Analysis of Authentication Protocols

When using belief logics for protocol validation, the typical approach has been to establish a set of premises or preconditions; generate beliefs by using the steps of the protocol and the belief logic [BAN89, GNY90, SvO94, SvO96]. Although the exact format of the protocol and the rules of the logic may differ, the approach is basically the same. In Syverson and van Oorschot's most recent paper [SvO96] they present a set of common premises and postconditions that can be used in protocol analysis. In addition, the suggest adding premises for all messages such that upon receipt of a message with uncomprehended component, we can assign a meaning to some of those components -- this is in lieu of protocol idealization which was used in earlier papers, and sometimes resulted in unintentional modification of the semantics of the protocol. There are several issues in the standard approach which need to be considered.

• Premises. All proofs require a set of premises/preconditions that must hold prior to protocol execution. Generation of these premises, although often standard, requires some thought. It is possible to generate too many premises. Our approach automatically generates these premises.
• Message Transmission/Receipt. The standard approach to validation assumes that all messages have already been received. It is possible to utilize the premises and messages received to derive incorrect or faulty beliefs. This is due to the fact that message receipt is not ordered [Sne91, AF97]. Our approach insists that message reception be treated in order.
• Idealization/Comprehension Premises. In any protocol, there are certain assumptions that the recipients make with respect to message meaning. These can be expressed in idealized versions of the message protocols, or in premises; but they must be expressed for the analysis to complete. If these premises or idealizations are incorrect, the analysis will fail. In [AF97] we provide a set of guidelines for the development of these idealizations; which are used in the analysis in this paper.
• Verification. It is often the case that the beliefs and comprehended messages of both participants are analyzed concurrently. This may result in the use of incorrect premises during the analysis. It also results in a more complicated proof. The technique we present here completely separates the proofs of the participants. This is also useful, since it does not force us to assume specific actions of the other participants; only that a message of a particular form has been received.
• Postconditions. The ultimate goal of protocol verification is to guarantee that following completion of the protocol, certain beliefs hold. The common protocol goals of [SvO96] are a good starting point for generation of these goals. These goals should be consistent with the protocol designer's intentions.
• Protocol Denotation. Most verification methods utilize the standard notation for protocol denotation. This involves the sequential list of all protocol messages and direction sent. Any auxiliary operations such as function application, encryption, decryption, etc. are only described textually.
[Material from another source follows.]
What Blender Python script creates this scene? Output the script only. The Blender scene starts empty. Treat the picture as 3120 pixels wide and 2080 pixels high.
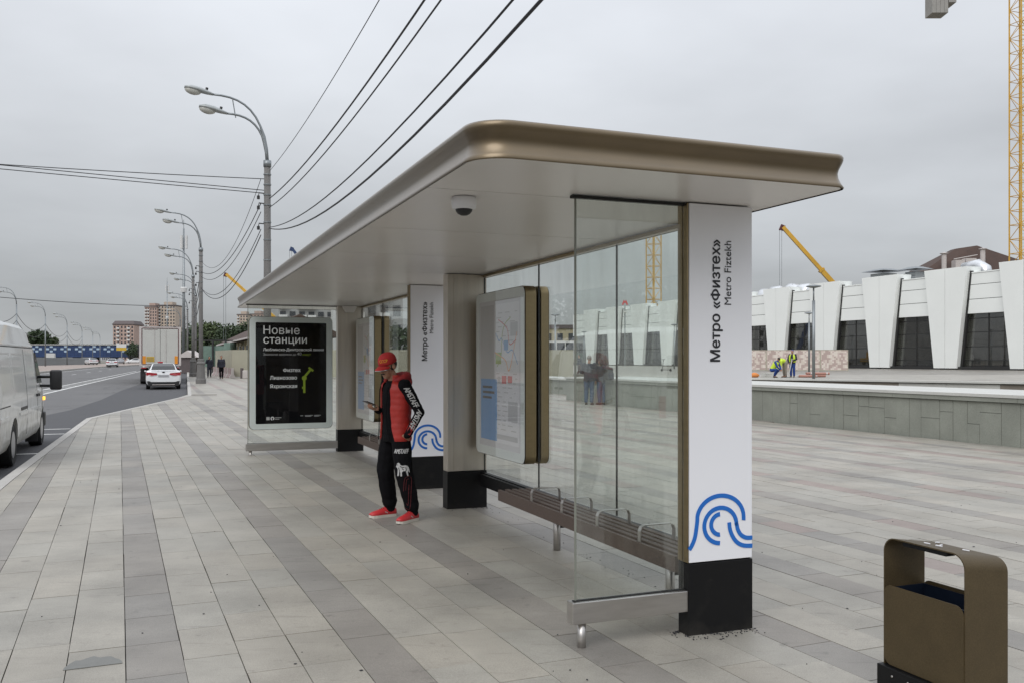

Our approach forces the explicit denotation of all of these steps for a more precise understanding of the protocol.

In particular, we present an approach to protocol verification based on the concept of the weakest precondition. The idea is to generate a set of postconditions/goals that we want the protocol to satisfy. Then, based on these postconditions and the steps of the protocol, generate the least restrictive set of preconditions such that upon completion of the protocol the goals will hold. To simplify the analysis, we handle each step of the protocol one at a time, propagating the generated preconditions through each step. To simplify presentation of this approach we assume that all conditions (pre and post) are represented in a set of conditions. The tables presented in the next section do not specifically reference the set, but rather only particular elements of the set. In other words, if a condition is relevant to a particular protocol step, it will be removed from the set of conditions and replaced with the necessary preconditions, otherwise it will be automatically propagated through as a precondition.

The choices regarding what the postconditions of an operation should be and what preconditions are necessary for those postconditions were primarily determined by the SvO logic [SvO94, SvO96]. The operations currently supported are: sending and receiving messages, applying functions, creating keys from public agreement keys, decrypting messages, construction of shared secrets, and proving statements. This includes the use of private, public, and shared keys. The wps were tested on several existing protocols. A discussion of the proof for the station-to-station protocol [DvOW92] and the Needham-Schroeder key distribution protocol [NS78] are included in Section 4 of this document.

Section 3 presents the weakest precondition rules. They are divided into four subsections, one for the general operations, one for proofs and beliefs, one for decryption using the various key types, and one for construction shared secrets. Section 4 presents analysis of the two exemplary protocols. Section 5 discusses a few issues regarding the use of the wps.